When Detroit Was Revolutionary

Leni Sinclair

In the 1960s and 1970s, when Detroit was home to a vibrant radical Left, photographer Leni Sinclair, cofounder of the White Panther Party and the Detroit Artists Workshop, stood at the center of a local scene where political and cultural ferment merged. We spoke to her about those years of upsurge.

Photographer Leni Sinclair, cofounder of the Detroit Artists Workshop and the White Panther Party. (Photo courtesy Detroit Artists Workshop)


Leni Sinclair is something of a legend in Detroit. Her portraits of iconic musicians like Prince, Iggy Pop, Fela Kuti, Patti Smith, and the Grateful Dead have given her a reputation as a veteran rock photographer, but her archives reveal a lifetime dedication to political activism.

Raised in East Germany during the Cold War, Sinclair relocated to the United States in the late 1950s. While studying at Wayne State University, she helped cofound the avant-garde art cooperative Red Door Gallery, which became the Detroit Artists Workshop. In 1968, she cofounded the White Panther Party (WPP, later renamed the Rainbow People’s Party — more on that below) with her husband, John Sinclair, who managed Detroit’s iconic leftist proto-punk band MC5. The WPP disseminated Black Panther Party literature, organized independent community services, and combated racism and white supremacy. Their ten-point program — adapted from the Black Panthers — called for the free exchange of energy and materials, the end of money and the prison system, and the dissolving of all unnatural boundaries.
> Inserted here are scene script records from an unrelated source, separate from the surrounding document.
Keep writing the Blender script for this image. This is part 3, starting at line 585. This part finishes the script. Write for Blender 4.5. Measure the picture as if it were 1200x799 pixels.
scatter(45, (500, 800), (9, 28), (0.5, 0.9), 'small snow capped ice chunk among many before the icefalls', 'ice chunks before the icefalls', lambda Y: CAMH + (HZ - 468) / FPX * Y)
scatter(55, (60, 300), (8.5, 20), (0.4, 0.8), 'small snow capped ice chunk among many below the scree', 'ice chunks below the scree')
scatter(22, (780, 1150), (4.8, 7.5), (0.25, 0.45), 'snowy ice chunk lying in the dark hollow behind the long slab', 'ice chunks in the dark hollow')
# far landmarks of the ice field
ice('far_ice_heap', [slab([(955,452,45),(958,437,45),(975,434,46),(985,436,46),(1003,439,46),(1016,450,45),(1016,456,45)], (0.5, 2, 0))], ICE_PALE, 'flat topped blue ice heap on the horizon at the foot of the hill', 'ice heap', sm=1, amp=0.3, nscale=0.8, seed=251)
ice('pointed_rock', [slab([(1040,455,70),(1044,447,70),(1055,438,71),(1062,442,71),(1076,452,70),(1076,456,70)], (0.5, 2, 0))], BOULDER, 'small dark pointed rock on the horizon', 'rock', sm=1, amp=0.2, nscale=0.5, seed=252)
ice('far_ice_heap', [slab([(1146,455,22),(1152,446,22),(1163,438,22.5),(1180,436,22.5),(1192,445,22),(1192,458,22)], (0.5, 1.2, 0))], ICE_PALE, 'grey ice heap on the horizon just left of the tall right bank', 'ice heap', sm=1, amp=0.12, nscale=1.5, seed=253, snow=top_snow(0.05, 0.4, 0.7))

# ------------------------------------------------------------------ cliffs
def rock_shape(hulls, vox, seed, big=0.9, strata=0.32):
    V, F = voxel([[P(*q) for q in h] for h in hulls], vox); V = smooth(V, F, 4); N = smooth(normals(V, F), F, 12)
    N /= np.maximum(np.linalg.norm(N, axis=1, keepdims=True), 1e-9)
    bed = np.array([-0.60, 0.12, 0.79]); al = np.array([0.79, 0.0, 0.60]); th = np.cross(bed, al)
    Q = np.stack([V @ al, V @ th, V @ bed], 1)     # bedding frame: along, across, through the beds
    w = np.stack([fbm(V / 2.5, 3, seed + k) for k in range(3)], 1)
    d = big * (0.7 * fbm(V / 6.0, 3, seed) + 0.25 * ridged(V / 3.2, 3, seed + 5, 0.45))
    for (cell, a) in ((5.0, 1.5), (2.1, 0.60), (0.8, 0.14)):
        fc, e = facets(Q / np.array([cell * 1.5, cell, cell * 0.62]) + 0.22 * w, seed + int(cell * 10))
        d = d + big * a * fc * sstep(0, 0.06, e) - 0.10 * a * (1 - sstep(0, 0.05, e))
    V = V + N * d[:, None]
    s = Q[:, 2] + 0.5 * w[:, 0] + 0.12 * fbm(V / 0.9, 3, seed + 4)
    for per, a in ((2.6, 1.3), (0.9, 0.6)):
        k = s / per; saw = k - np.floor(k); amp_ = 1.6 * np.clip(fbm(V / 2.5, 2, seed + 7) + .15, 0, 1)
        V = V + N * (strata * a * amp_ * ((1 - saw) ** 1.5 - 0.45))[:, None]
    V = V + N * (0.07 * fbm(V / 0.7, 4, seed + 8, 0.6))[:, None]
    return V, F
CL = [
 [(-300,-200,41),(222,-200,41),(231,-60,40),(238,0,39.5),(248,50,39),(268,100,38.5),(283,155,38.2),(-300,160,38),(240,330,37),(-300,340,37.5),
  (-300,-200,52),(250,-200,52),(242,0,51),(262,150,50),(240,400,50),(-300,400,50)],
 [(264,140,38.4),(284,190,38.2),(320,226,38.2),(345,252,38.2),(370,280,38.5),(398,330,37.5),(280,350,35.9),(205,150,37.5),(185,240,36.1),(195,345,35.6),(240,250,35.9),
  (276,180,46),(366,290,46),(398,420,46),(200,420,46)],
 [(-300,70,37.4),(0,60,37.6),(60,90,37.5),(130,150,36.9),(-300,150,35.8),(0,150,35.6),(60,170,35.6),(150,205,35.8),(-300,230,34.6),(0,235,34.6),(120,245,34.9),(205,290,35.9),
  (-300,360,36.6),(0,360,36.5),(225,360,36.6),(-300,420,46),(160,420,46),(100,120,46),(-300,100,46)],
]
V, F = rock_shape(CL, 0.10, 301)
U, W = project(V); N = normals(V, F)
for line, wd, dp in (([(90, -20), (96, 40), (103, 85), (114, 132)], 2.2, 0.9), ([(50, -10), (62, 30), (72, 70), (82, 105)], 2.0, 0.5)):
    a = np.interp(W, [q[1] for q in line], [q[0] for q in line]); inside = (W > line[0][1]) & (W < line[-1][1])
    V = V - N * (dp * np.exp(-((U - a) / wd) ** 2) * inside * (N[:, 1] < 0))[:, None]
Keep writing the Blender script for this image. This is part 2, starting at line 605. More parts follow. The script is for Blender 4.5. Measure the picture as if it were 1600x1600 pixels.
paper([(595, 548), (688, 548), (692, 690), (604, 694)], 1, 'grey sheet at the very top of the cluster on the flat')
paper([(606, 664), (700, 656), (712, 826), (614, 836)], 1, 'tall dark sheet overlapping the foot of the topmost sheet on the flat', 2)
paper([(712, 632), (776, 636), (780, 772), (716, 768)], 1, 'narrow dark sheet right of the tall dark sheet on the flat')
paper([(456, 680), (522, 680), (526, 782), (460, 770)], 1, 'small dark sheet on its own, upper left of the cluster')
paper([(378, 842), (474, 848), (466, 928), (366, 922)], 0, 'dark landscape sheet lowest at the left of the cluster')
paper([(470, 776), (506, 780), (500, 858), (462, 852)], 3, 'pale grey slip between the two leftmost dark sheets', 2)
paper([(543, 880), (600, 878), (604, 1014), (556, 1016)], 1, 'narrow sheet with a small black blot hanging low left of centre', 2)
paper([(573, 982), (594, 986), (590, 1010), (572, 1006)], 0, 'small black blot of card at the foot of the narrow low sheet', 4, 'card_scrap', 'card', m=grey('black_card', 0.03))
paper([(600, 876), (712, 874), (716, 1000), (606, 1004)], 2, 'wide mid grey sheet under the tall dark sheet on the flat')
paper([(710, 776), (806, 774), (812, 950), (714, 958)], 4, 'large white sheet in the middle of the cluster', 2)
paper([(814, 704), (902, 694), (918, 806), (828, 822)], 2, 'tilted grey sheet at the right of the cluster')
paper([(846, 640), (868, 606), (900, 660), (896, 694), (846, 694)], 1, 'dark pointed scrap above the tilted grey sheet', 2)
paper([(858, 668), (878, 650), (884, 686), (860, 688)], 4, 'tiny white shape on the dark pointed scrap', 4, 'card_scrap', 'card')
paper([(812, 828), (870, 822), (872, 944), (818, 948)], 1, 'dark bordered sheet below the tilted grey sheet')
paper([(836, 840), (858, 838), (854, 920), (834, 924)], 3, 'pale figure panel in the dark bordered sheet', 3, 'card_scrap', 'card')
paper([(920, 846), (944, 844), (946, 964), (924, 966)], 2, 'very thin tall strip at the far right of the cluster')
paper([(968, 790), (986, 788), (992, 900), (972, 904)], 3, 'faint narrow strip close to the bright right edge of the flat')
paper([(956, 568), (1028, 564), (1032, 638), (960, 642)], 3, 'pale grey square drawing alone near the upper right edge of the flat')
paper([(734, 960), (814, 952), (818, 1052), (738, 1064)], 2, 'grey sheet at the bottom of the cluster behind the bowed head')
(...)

At eighty-one, Sinclair is still a sharp-tongued critic of police violence and capitalist exploitation in the United States. Earlier this year, an exhibition and monograph from the Museum of Contemporary Art Detroit (MOCAD), Motor City Underground, brought together the largest-ever compilation of her photographs from protests, rallies, and concerts throughout the ’60s and ’70s.